The second reason that physics might be very far from understanding creation can be traced to the failure, now decades old, to mesh the two greatest achievements of twentieth-century physics – Einstein’s General Theory of Relativity and Quantum Mechanics.  It’s highly embarrassing that two such spectacular intellectual discoveries don’t agree with each other. We won’t go into the technical reasons for the disagreement. It’s enough to say that trying to make them mesh has led theorists to the very brink of creation, to the boundary in spacetime where space and time emerge from a pre-created state. (One reason for celebrating the Higgs boson is that it represents a minuscule but vital step toward the pre-created state).

 

So the popular sentiment that we are near the big answers to big questions is hardly shared by many theoretical physicists who know more about their own theories.
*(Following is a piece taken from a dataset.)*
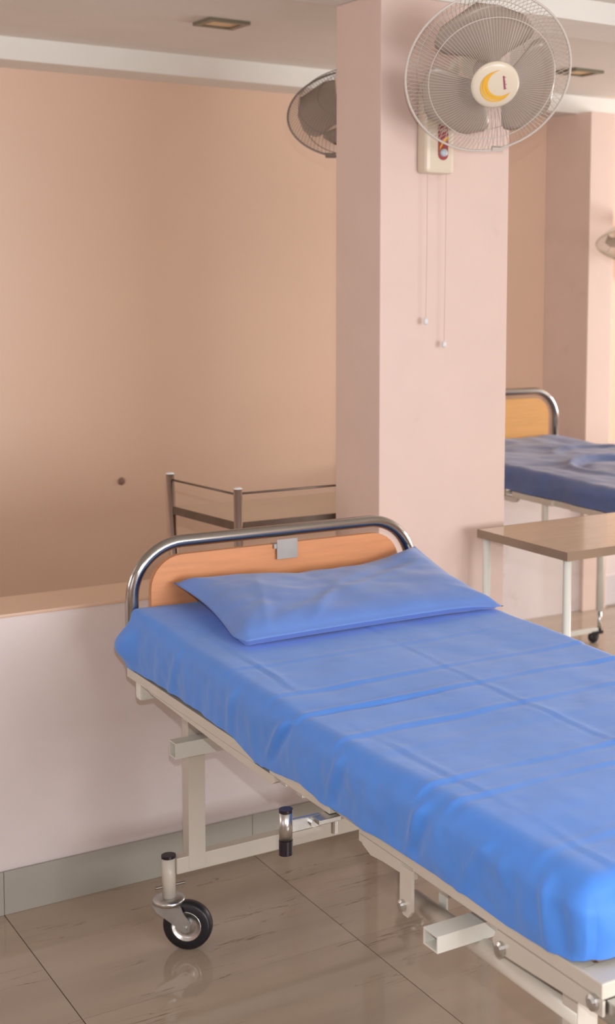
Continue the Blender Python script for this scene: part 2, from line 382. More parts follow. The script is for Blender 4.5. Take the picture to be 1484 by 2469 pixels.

There is certainly a camp that believes the only way forward is to build more powerful particle accelerators to probe finer and finer fabrics of Nature, while another camp sees a way forward beyond the Standard Model and supersymmetry, through string theory, which offers a possible mathematical mode for the pre-created state (mathematics becomes the only guide left, since imagining the quantum vacuum, which precedes time and space, is mentally impossible).

 

Speaking for ourselves, we side with a small but farseeing group who turn for answers to consciousness, working from an unassailable fact: Reality, as far as humans are concerned, consists of the things we experience. Even the most arcane activity of physicists – and the Higgs boson is extremely arcane – are experiences; so is mathematics – if the laws of mathematics exist outside our experience, we will never know that or be able to prove it. For decades consciousness has been dismissed by “real” scientists as simply a given.  But Max Planck, the founder of quantum physics, was as real a scientist as you can get, and he said this: “I regard consciousness as fundamental. We cannot get behind consciousness. ”

 

This belief that mind is inescapable, that so-called “objective” science must one day come to grips with subjectivity, was shared by any number of quantum pioneers but got put on the shelf while the thrust of physics remained physical. The vast majority of physicists continue to work and think as if mind shouldn’t be part of their equations. As long as such a belief persists, despite its self-contradiction (can the mind really ignore the mind?) there will be more elementary particles for expensive machines to blast out of the vacuum state. At the same time, God will rest comfortably that creation’s greatest mysteries haven’t been revealed. At some point, perhaps in the near future, science will finally accept, and awards will soon follow, that the mind cannot be left out of the picture that the mind studies.